Jerusalem of the Soul (1982)

A weekend a month ago, I visited Jerusalem for the first time as arrangements for Bethlehem at Christmas had to be made in person. I had intended to make my pilgrimage to Jerusalem at Christmas for the first time and in the spring for an extended time. My desire was to live in Israel, but hold off any visit to Jerusalem. I felt by waiting, I might long more for the experience, to savor Jerusalem’s magic for a time prepared with great anticipation.

As it turned out, I could have gone at anytime; waiting added nothing. She was waiting for me.  It is she, not I that dictates her way. Despite torrential rain and numbing cold of that first weekend visit, her charm enthralled me as she led me through her streets, the two of us, whirling and spinning, laughing and shouting, I with her in an ecstatic dance, the golden city, city of magical enchantment.

 Jerusalem needs no pampering, no sentimental deference from me. She lives to herself as any true city. In name she may be the New City and the Old City but she is not her blocks of stone and cobbled streets. She is herself, a shining presence, the centre of the world it was said, the ancient matriarch of the soul of the world. We think she wears a crown, the many-sided walled city. We know so little of her. The walls, erected by Suleiman the Magnificent, are but 500 years old, not even a day of her life. Walls are made for a divided humanity, a single wall that that encloses great division in competing belief and dress and claim upon those narrow passageways. With much noise do humans make that claim of Jerusalem and much blood did humanity spill in the streets, believing she could be wooed, human blood of every civilization and empire claiming her spirit, but she herself is unassailable, independent of her interlopers and residents alike, indifferent to their presumptive ways, like a great matron who sweeps aside the children with her skirts.

The nations come and go, for a while to ply their trade in her streets, to live in her enclosures, to eat her bread, assuming in their bravado that she is theirs for the taking, but for a time only, as other mighty claimants assault her precinct. My time with her was but a brief fling, yet on a cold and rainy night, she had slipped around the corner, beckoned me, seduced me by her mystique, disappeared in the dark recesses of narrow streets, soon to forget I even existed, but from that first glimpse I longed for her, for the rest of my lifeI longed for her, enchanted as I was, as so many others, so many, having brushed her stones with our naked feet. And she does not care for she knows our ways to be foolish, in her ancient wisdom knows better, always has been what she is, not stones, no…the glimmer that would lead one to a merry dance, if we could but have faith.

I think the true city is a Jerusalem of the soul. Another person had come to this place before me.
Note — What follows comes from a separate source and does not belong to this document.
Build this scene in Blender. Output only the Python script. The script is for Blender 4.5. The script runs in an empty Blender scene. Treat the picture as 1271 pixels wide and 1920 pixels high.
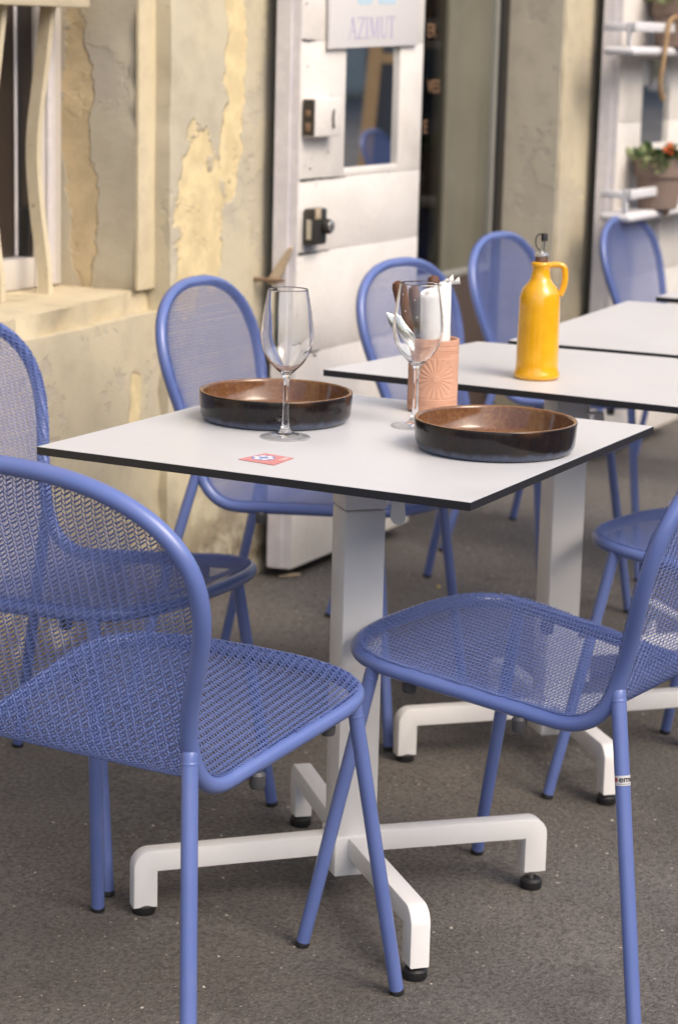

Making his way to Jerusalem for the last time before his death, as he came into its view from the Mount of Olives, with palm-waving throngs all around him, singing his glory, Jesus gazed over Jerusalem and cried, it is told us, cried bitterly. Now I, too, have looked upon the longing deep within, the Jerusalem of my soul, and cried, cried bitterly. There are no entrances through the walls but many gates. There are no street signs but one broad avenue and many darkened alleys. It would be easy to tell the avenue from the alleys but I am blind and foolish, stupid man.

And so I stand where I am. Naked. Blind. Deaf. Mute. My toe follows the contour of the stone I stand on. Only the stone appears alive. I know of nothing more to exist. 

At times I hear voices draw near from somewhere and together we laugh and cry and say, ‘how do you do’, ‘how good for you’. And maybe I feel a touch from somewhere, in a moment, but the shuffling of the retreating feet that fill my imagination, my desire, fades away into silence. And the silence persists. And I wonder if the voices ever did exist. Funny, the meetings and the goodbyes. What chance they are.

I do not call after the voices, nor send them away. I question it not, nor seek for meaning. It is enough to have imagined, dreamt for a while. I cry for the memory is all I have. I cry in empty streets. Who can know my solitary soul? Whose soul can I know? Weak-kneed I collapse, fall prostrate on the hard ground. Ahh, but Jerusalem, Jerusalem, the Holy, the city is light. I am here, in the centre of the city. I was here all the time. Its glow warms my body. Its breath whispers, so softly in my ear sweet words, love, you are loved. Even the stones lift me up. I am home. I begin the dance.